Davon abgesehen hat sich aber auch die Fußball-Berichterstattung selbst stark verändert. Sie erhalten inzwischen ja vor dem Anpfiff jede nur mögliche Information. Macht das den Job für den Kommentator wirklich einfacher und brauchen eigentlich die Zuschauer tatsächlich so viele Statistiken?

Die Zuschauer nicht, aber es liegt an mir, was ich aus diesem großen und sehr hilfreichen Angebot mache. Mit den Jahren lernt man zu filtern und nur noch das zu erzählen, was man selber interessant findet. Ich schaue mir grundsätzlich alles an. Manches passt, anderes nicht.

Wie wichtig ist in diesem Zusammenhang denn Verschwiegenheit? Sie bekommen in Ihrem Job sicherlich viel mit, was offiziell noch keiner wissen darf. Aber eine 90-minütige Live-Reportage birgt da doch auch die eine oder andere Gefahr, oder?

Im Laufe der Jahre wird man erwachsen. Wenn Sie mir jetzt etwas sagen und ich plappere es raus, werden Sie mir morgen möglicherweise nicht wieder etwas erzählen. Ich weiß nicht, ob ich diese Erfahrung im Laufe der Jahrzehnte mal gemacht habe. Aber da vertraue ich meinen Benimmregeln.

Wenn man so viele Spiele im Stadion gesehen und vor allem auch kommentiert hat: Wie hat man Sie sich vorzustellen, wenn Sie ein Spiel sehen, es aber nicht kommentieren?

Es ist nicht so, dass ich vom Sofa aus kommentiere.
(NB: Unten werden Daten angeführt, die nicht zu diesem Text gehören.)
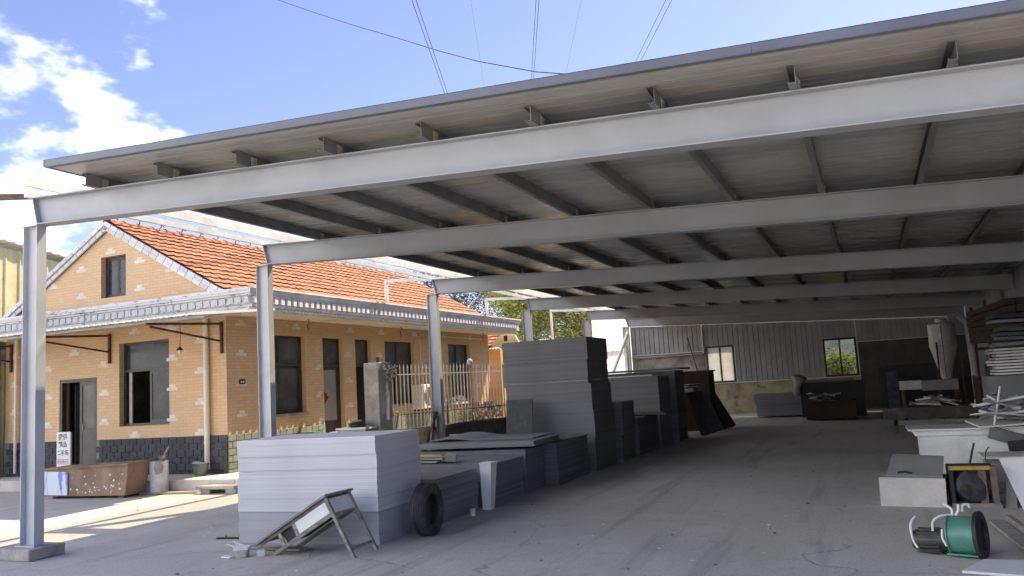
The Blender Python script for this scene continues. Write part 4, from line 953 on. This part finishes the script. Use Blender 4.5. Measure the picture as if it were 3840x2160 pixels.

Ich sehe mir Fußball sicher professioneller an als ein normaler Fan, weil ich möglicherweise jemanden auf dem Platz sehe, den ich nächste Woche vielleicht wieder kommentieren werde. Entspannen kann ich trotzdem. Ich schaue aber nicht alles und bin ganz sicher kein Fußball-TV-Junkie. Wenn ich frei habe, habe ich frei. Es muss nicht permanent irgendein Fußballspiel laufen.

Die Fernsehsender haben in den vergangenen Jahren zunehmend die Frauen entdeckt, zunächst vor allem vor der Kamera. Aber wie kommt es, dass der Fußball trotzdem nach wie vor eine ziemliche Männerdomäne ist?

Frauenfußball hat sich auch erst entwickelt und soweit ich weiß, spielen immer noch mehr Männer Fußball als Frauen. Daraus ergibt sich, dass Frauen, die zum Fußball kommen, in der Regel Quereinsteiger sind. Insofern haben Männer da fast immer einen Vorsprung. Aber mir persönlich ist das völlig wurscht: Jeder, der es gut kann, ist mir herzlich willkommen. Da wird sich sicher noch etwas tun, aber so lange mehr Männer Fußball spielen, wird es immer ein Übergewicht von Männern geben.

Muss sich Ihre Kollegin Christina Graf, die kürzlich das Kommentatorinnen-Casting bei Sky gewonnen hat, nun um Macho-Sprüche im Stadion sorgen?

Ich habe sie als selbstbewusste Frau kennengelernt. Sicher wird sie sich irgendeinen Quatsch anhören müssen. Aber es ist auch die Frage, wie man damit umgeht. Sie ist souverän und selbstbewusst genug, das wegzutun. Dann vergeht denen, die diese dümmlichen Sprüche machen, auch ganz schnell die Lust dran.

Sie selbst haben sämtliche Spitzenbegegnungen kommentiert, alle Stars gesehen. Und der Torfall von Madrid ist im April nun auch schon 15 Jahre her. Ich hoffe, dass RTL damals Ihre Überstunden bezahlt hat...

Das nicht, aber Helmut Thoma hat unsere Improvisation so gut gefallen, dass er Günther und mir damals noch eine Prämie bezahlt hat.

Und doch bleibt die Frage, was jetzt eigentlich noch für Sie kommen kann?

Am nächsten Samstag das beste Spiel, das ich je gesehen habe. Und wenn nicht an diesem Samstag, dann am übernächsten. Wenn ich diese Hoffnung nicht mehr hätte, würde ich den Vertrag nicht mehr verlängern. Ich kann auch so ganz gut warm essen.

Herr Reif, herzlichen Dank für das Gespräch.